La réponse aux difficultés politiques et aux revendications corporatistes passe le plus souvent par la création de nouvelles aides ou de niches fiscales, auxquelles il s’avère particulièrement difficile de revenir par la suite, tant est la forte mobilisation des groupes d’intérêt concernés. Pour ceux qui savent comment est faite la loi, l’adage selon lequel « dans chaque chenil il y a un chien qui mord » est particulièrement révélateur.
Cependant, de nombreuses dépenses manquent leur objectif et génèrent des effets d’aubaine pour certains acteurs plutôt que des bénéfices pour la communauté. C’est par exemple le cas des aides à l’embauche des apprentis de l’enseignement supérieur, qui représentent plusieurs milliards d’euros et dont les évaluations existantes montrent qu’elles apportent très peu de valeur ajoutée en termes d’insertion professionnelle, comme nous l’avons souligné, avec Pierre Cahuc, dans un ouvrage intitulé Apprentissage.

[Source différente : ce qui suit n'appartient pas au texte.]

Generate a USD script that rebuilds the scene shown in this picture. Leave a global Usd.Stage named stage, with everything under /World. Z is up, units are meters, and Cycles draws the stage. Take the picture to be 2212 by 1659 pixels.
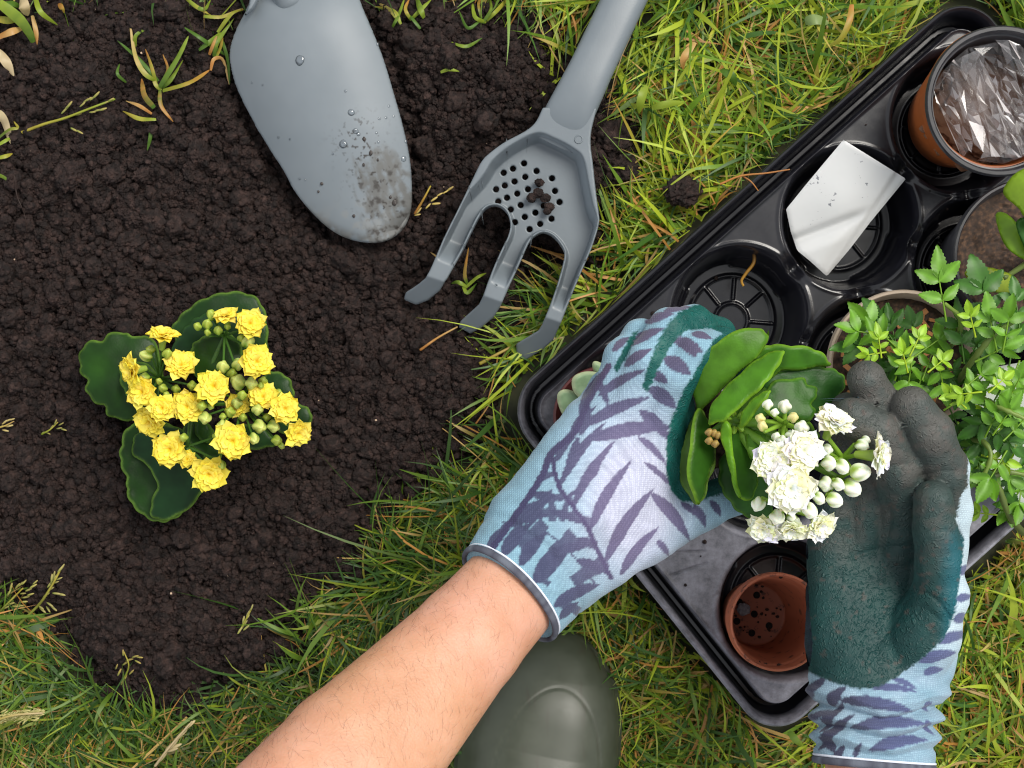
import math, random
import numpy as np
import shapely, shapely.geometry as sg
import trimesh
from scipy.spatial import Delaunay, cKDTree
from scipy.interpolate import PchipInterpolator
from scipy.ndimage import minimum_filter, gaussian_filter
from pxr import Usd, UsdGeom, UsdLux, UsdShade, Gf, Sdf, Vt
import usdkit, meshkit

random.seed(7)
RNG = np.random.default_rng(7)
stage = Usd.Stage.CreateInMemory()
UsdGeom.SetStageUpAxis(stage, UsdGeom.Tokens.z)
UsdGeom.SetStageMetersPerUnit(stage, 1.0)
UsdGeom.Xform.Define(stage, '/World')
UsdGeom.Scope.Define(stage, '/World/Looks')

# ---------------------------------------------------------------- camera, sky, sun, exposure
CAM_H, FPX = 1.2, 3600.0
EXPOSURE = 0.50
cam = UsdGeom.Camera.Define(stage, '/World/camera')
cam.AddTranslateOp().Set(Gf.Vec3d(0, 0, CAM_H))
cam.CreateFocalLengthAttr(36.0)
cam.CreateHorizontalApertureAttr(36.0 * 2212 / FPX)
cam.CreateVerticalApertureAttr(36.0 * 1659 / FPX)
cam.CreateClippingRangeAttr(Gf.Vec2f(0.05, 1000))
cam.CreateExposureAttr(EXPOSURE)
cam.CreateFStopAttr(14.0); cam.CreateFocusDistanceAttr(0.985)

SUN_DIR = np.array([0.42, 0.40, 0.85]); SUN_DIR = SUN_DIR / np.linalg.norm(SUN_DIR)
SKY_STRENGTH, SUN_INT, SUN_ANGLE = 0.073, 0.70, 30.0
sky_mat = usdkit.material(stage, '/World/Looks/sky_look', {
    'sky': ('sky_texture', {'sky_type': 'single_scattering', 'sun_disc': False, 'sun_elevation': float(math.asin(SUN_DIR[2])),
                            'sun_rotation': float(math.atan2(SUN_DIR[0], SUN_DIR[1])), 'air_density': 1.0, 'aerosol_density': 3.0}),
    'tc': ('texture_coordinate', {}),
    'cl': ('noise_texture', {'scale': 2.2, 'detail': 5.0, 'roughness': 0.55}),
    'rp': ('rgb_ramp', {'ramp': [(0.30, (0.55, 0.55, 0.55)), (0.60, (0.95, 0.95, 0.95))]}),
    'mx': ('mix', {'color2': (9.2, 9.4, 9.7)}),
    'bg': ('background_shader', {'strength': SKY_STRENGTH})},
    [('tc.generated', 'cl.vector'), ('cl.fac', 'rp.fac'), ('rp.color', 'mx.fac'), ('sky.color', 'mx.color1'), ('mx.color', 'bg.color')], surface='bg.background')
dome = UsdLux.DomeLight.Define(stage, '/World/sky')
dome.CreateIntensityAttr(1.0)
UsdShade.MaterialBindingAPI.Apply(dome.GetPrim()).Bind(sky_mat)
dome.GetPrim().SetCustomDataByKey('kind', 'structure')
sun = UsdLux.DistantLight.Define(stage, '/World/sun')
sun.CreateIntensityAttr(SUN_INT); sun.CreateAngleAttr(SUN_ANGLE); sun.CreateNormalizeAttr(True)
sun.CreateColorAttr(Gf.Vec3f(1.0, 0.95, 0.87))
_q = Gf.Rotation(Gf.Vec3d(0, 0, 1), Gf.Vec3d(*SUN_DIR.tolist())).GetQuat()
sun.AddOrientOp().Set(Gf.Quatf(_q))

# ---------------------------------------------------------------- helpers
def P(u, v, z):
    """point at height z seen at photo position (u, v) of a 2212 x 1659 picture"""
    k = (CAM_H - np.asarray(z, float)) / FPX
    return np.stack(np.broadcast_arrays((np.asarray(u, float) - 1106) * k, (829.5 - np.asarray(v, float)) * k, np.asarray(z, float)), -1)
def UV(p):
    p = np.asarray(p, float); k = FPX / (CAM_H - p[..., 2])
    return np.stack([p[..., 0] * k + 1106, 829.5 - p[..., 1] * k], -1)
def MPP(z): return (CAM_H - z) / FPX        # metres per photo pixel at height z

_names = {}
def path_for(name, parent=None):
    base = ('/World' if parent is None else str(parent.GetPath())) + '/' + name
    n = _names.get(base, 0); _names[base] = n + 1
    return base if n == 0 else f'{base}_{n:03d}'
def setdata(prim, **kw):
    for k, val in kw.items():
        if val: prim.SetCustomDataByKey(k, val)
    return prim
def obj(name, mesh, mat, parent=None, smooth=35, color=None, **data):
    if color is not None and smooth not in (True, False): smooth = True
    path = path_for(name, parent)
    m = usdkit.mesh(stage, path, mesh, mat, smooth=smooth)
    if color is not None:
        UsdGeom.PrimvarsAPI(m).CreatePrimvar('Cd', Sdf.ValueTypeNames.Color3fArray, 'vertex').Set(Vt.Vec3fArray.FromNumpy(np.asarray(color, np.float32)))
    return setdata(m.GetPrim(), **data)
def thing(name, label, category, loc=(0, 0, 0), group=None, kind=None):
    """an Xform at the thing's base; its children are built in world coordinates and stay put by the inverse shift"""
    x = UsdGeom.Xform.Define(stage, path_for(name))
    return setdata(x.GetPrim(), label=label, category=category, group=group, kind=kind)

def Cat(ms):
    """joins (v, f) or (v, f, c) tuples"""
    V, F, C, n = [], [], [], 0
    for m in ms:
        V.append(m[0]); F.append(np.asarray(m[1]) + n); n += len(m[0])
        if len(m) > 2: C.append(m[2])
    return (np.vstack(V), np.vstack(F)) + ((np.vstack(C),) if C else ())
def tri(f):
    f = np.asarray(f)
    return np.vstack([f[:, [0, 1, 2]], f[:, [0, 2, 3]]]) if f.shape[1] == 4 else f
def tube(pts, rad, sides=6, cap=True):
    p = np.asarray(pts, float); n = len(p)
    r = np.broadcast_to(np.asarray(rad, float), (n,))
    t = np.gradient(p, axis=0); t /= np.linalg.norm(t, axis=1, keepdims=True) + 1e-12
    ref = np.array([0.31, 0.17, 0.94]);
    a = np.cross(t, ref); bad = np.linalg.norm(a, axis=1) < 1e-3; a[bad] = np.cross(t[bad], [1, 0, 0.2])
    a /= np.linalg.norm(a, axis=1, keepdims=True); b = np.cross(t, a)
    ang = np.arange(sides) * 2 * np.pi / sides
    v = p[:, None] + r[:, None, None] * (np.cos(ang)[None, :, None] * a[:, None] + np.sin(ang)[None, :, None] * b[:, None])
    i, j = np.meshgrid(np.arange(n - 1), np.arange(sides), indexing='ij')
    q = np.stack([i * sides + j, i * sides + (j + 1) % sides, (i + 1) * sides + (j + 1) % sides, (i + 1) * sides + j], -1).reshape(-1, 4)
    V = v.reshape(-1, 3); F = tri(q)
    if cap:
        V = np.vstack([V, p[0], p[-1]]); k = n * sides
        jj = np.arange(sides)
        F = np.vstack([F, np.stack([np.full(sides, k), (jj + 1) % sides, jj], 1), np.stack([np.full(sides, k + 1), (n - 1) * sides + jj, (n - 1) * sides + (jj + 1) % sides], 1)])
    return V, F
def spline(ctrl, n=40, closed=False):
    """Catmull-Rom through control points"""
    c = np.asarray(ctrl, float)
    c = np.vstack([c[-1:], c, c[:2]]) if closed else np.vstack([2 * c[:1] - c[1:2], c, 2 * c[-1:] - c[-2:-1]])
    m = len(c) - 3
    x = np.linspace(0, m, n, endpoint=not closed); i = np.minimum(x.astype(int), m - 1); t = (x - i)[:, None]
    p0, p1, p2, p3 = c[i], c[i + 1], c[i + 2], c[i + 3]
    return 0.5 * (2 * p1 + (p2 - p0) * t + (2 * p0 - 5 * p1 + 4 * p2 - p3) * t ** 2 + (3 * p1 - p0 - 3 * p2 + p3) * t ** 3)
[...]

Donner la priorité aux moins qualifiés (Presses de Sciences Po, 2015).
Cette situation est particulièrement frustrante car depuis des décennies, des méthodes existent pour mesurer rigoureusement l’impact d’une politique sur des indicateurs sélectionnés : les exonérations de cotisations patronales créent-elles de l’emploi ? L’aide au logement a-t-elle un effet sur l’accession à la propriété ? Le fractionnement des classes améliore-t-il le niveau des élèves ? L’évaluation peut répondre à toutes ces questions, et ainsi éclairer la décision publique, à condition qu’elle soit réalisée de manière scientifique par des chercheurs indépendants. Trois mesures gagneraient à être mises en œuvre à cet effet.
Clauses de caducité
Tout d’abord, inscrire dans la loi organique relative aux lois de finances le principe de clauses de temporisation pour certaines dépenses : celles-ci seraient mécaniquement supprimées au terme d’un délai fixé par la loi de finances si l’évaluation montre qu’elles n’atteignent pas leur objectif.
La loi préciserait également les indicateurs sur lesquels doit porter l’évaluation, ce qui donnerait la possibilité au gouvernement de clarifier les objectifs politiques qu’il poursuit. Ce principe, que d’autres pays ont déjà mis en œuvre, reviendrait à renverser la charge de la preuve. Plutôt que de devoir démontrer qu’une mesure ne fonctionne pas pour l’éliminer – tâche épuisante et incertaine – il s’agirait de prouver qu’elle fonctionne pour la rendre durable. Toutes les dépenses d’intervention économique et sociale pourraient ainsi être passées au crible.